World

How to negotiate a ceasefire

Most wars end with neither side acknowledging defeat. But certain conditions are necessary for a truce, writes a former head of the Foreign Office

November 06, 2023
Ex-PM Tony Blair and former taoiseach Bertie Ahern signing the Good Friday Agreement in 1998. Image: PA Images / Alamy
Ex-PM Tony Blair and former taoiseach Bertie Ahern signing the Good Friday Agreement in 1998. Image: PA Images / Alamy

This week marks the commemoration of a famous ceasefire. At 11 o’clock on 11/11/1918, the guns fell silent at the end of the war to end all wars. In fact it turned out to be a 20-year interlude before the fighting resumed between essentially the same adversaries.

As calls for a ceasefire in the Israel-Gaza war intensify, and Russia’s invasion of Ukraine drags on, the issue of how wars end is once again acutely topical. The most powerful images that come to mind are perhaps of 1945, the joyful crowds in the capitals of the victorious allies, contrasting with the bleak deserted streets in German and Japanese cities after their unconditional surrender. 

But most wars don’t end in that clear-cut way. They end up in a more ambiguous ceasefire, neither side acknowledging defeat, both more or less dissatisfied. On the basis of my 40 years as a diplomat, I have found that ceasefires happen when three tests are met. First, are the belligerents ready to stop fighting, albeit on conditions? Second, is there an honest broker trusted enough by both sides to negotiate a deal? Third, are there third parties willing to oversee implementation, to give confidence that ceasefire terms will be respected?

On the first point, the essence of a ceasefire or armistice (much the same thing) is that it is an agreement between the combatants. Some ceasefires lead to a permanent peace settlement; others can last decades (the Korean ceasefire still holds after 70 years). In the absence of agreement, all that is possible is a brief pause or truce typically for humanitarian purposes. That is the step western leaders are now pressing Israel to take. 

Timing is crucial. If the two sides are pressured into agreeing a ceasefire prematurely, it can break down, further damaging confidence on all sides. Judging the right moment is never easy, even between states with clear war aims. It is doubly difficult when dealing with the shape-shifting Hamas, simultaneously a vicious terrorist group, a political movement and an organiser of basic services in Gaza. 

Right now, neither Israeli nor Hamas leaders seem ready to conclude they have achieved their objectives sufficiently, or are exhausted enough, to stop fighting. Both are setting maximalist conditions for a ceasefire. Israel requires release of all the hostages. Hamas says they will only give up the hostages in return for the release of all Palestinian prisoners in Israeli jails (around 5,000, according to the UN Special Rapporteur last July). 

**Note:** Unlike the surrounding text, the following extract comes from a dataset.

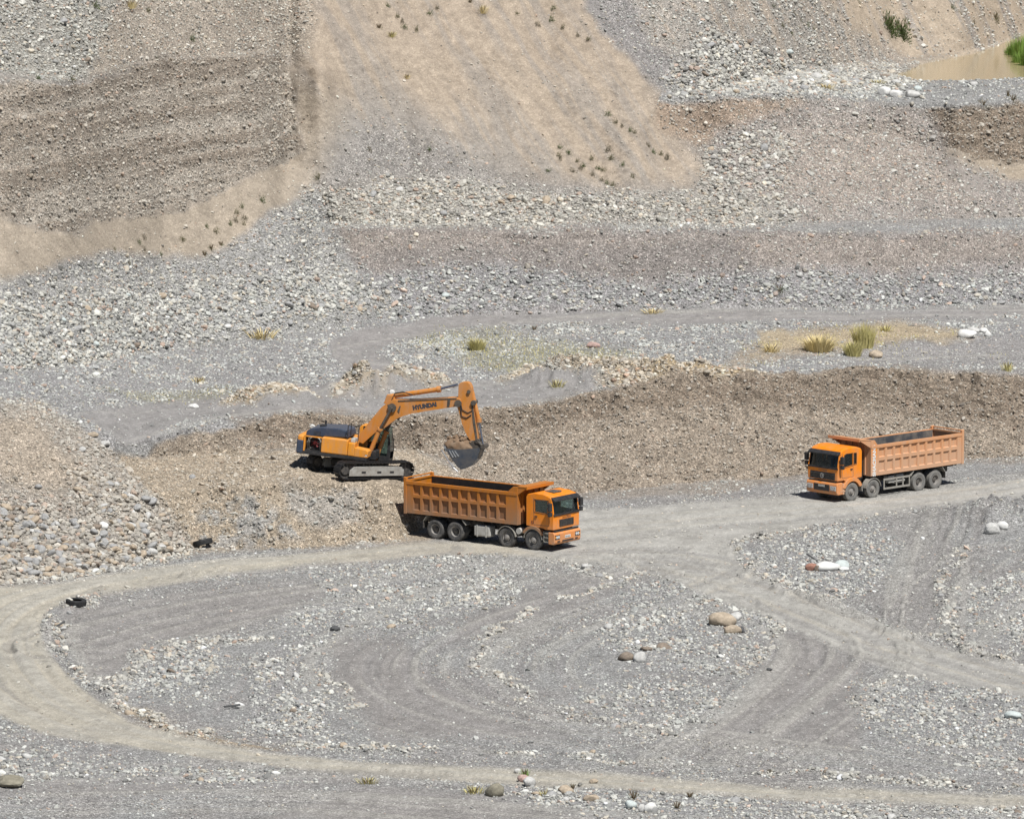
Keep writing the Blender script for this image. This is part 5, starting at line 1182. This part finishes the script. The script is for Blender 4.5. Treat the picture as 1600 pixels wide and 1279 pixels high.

As for the second point, ceasefires do not happen spontaneously. Honest brokers are needed, using a mix of persuasion and pressure to negotiate a deal. That is the thankless task which the US has often taken on in the past. Think Kissinger’s shuttle diplomacy after the 1973 Yom Kippur war, or Habib securing the departure of the PLO from Lebanon in 1982.  

I saw at first hand Richard Holbrooke using the full panoply of US political, economic and military muscle to negotiate an end to the ethnic cleansing in Bosnia in 1995, browbeating Serbian President Milošević and the other parties to sign the Dayton Agreement. Chris Hill tried to play a similar role to head off the Kosovo conflict in 1999. But in that case, it also took 78 days of Nato bombing of Serbia. A deal was finally hammered out at a G8 Foreign Ministers’ meeting in Berlin, with ex-Finnish President Martti Ahtisaari and Russian envoy Konstantin Chernenko sent to persuade Milošević to sign—a reminder that tailor-made brokering is needed for each crisis. Even in Northern Ireland in 1998, where both sides were certainly ready for an end to the Troubles, US Senator George Mitchell played a crucial role alongside Tony Blair and Bertie Ahern in securing the Good Friday Agreement.  

In the case of Israel/Gaza, I expect that the ceasefire negotiation will involve a group of countries, since no one person has the confidence of both sides. This will have to include the US as the only power with real influence over Israel, and probably also Egypt as the key neighbour and Qatar as a financial backer of Hamas.  

On the third point, ceasefires need international supervision if they are to last. The UN has often provided that, but Israel’s relations with the organisation are at rock bottom. The only possibility I can see is a group drawn from moderate Arab nations and possibly Turkey. It’s a tall order.

This year’s 11th November commemorations will take place against the backdrop of major conflicts in Ukraine and Gaza. One link between them is that the US is the indispensable ally of Ukraine in the face of Russian aggression and of Israel in responding to an awful terrorist attack. That puts President Biden in a position of real influence when the time comes to broker ceasefires. The way wars end has a direct bearing on whether ceasefires hold, and whether the cycle of violence can be broken. The lessons of the past are very relevant for the difficult diplomacy that lies ahead.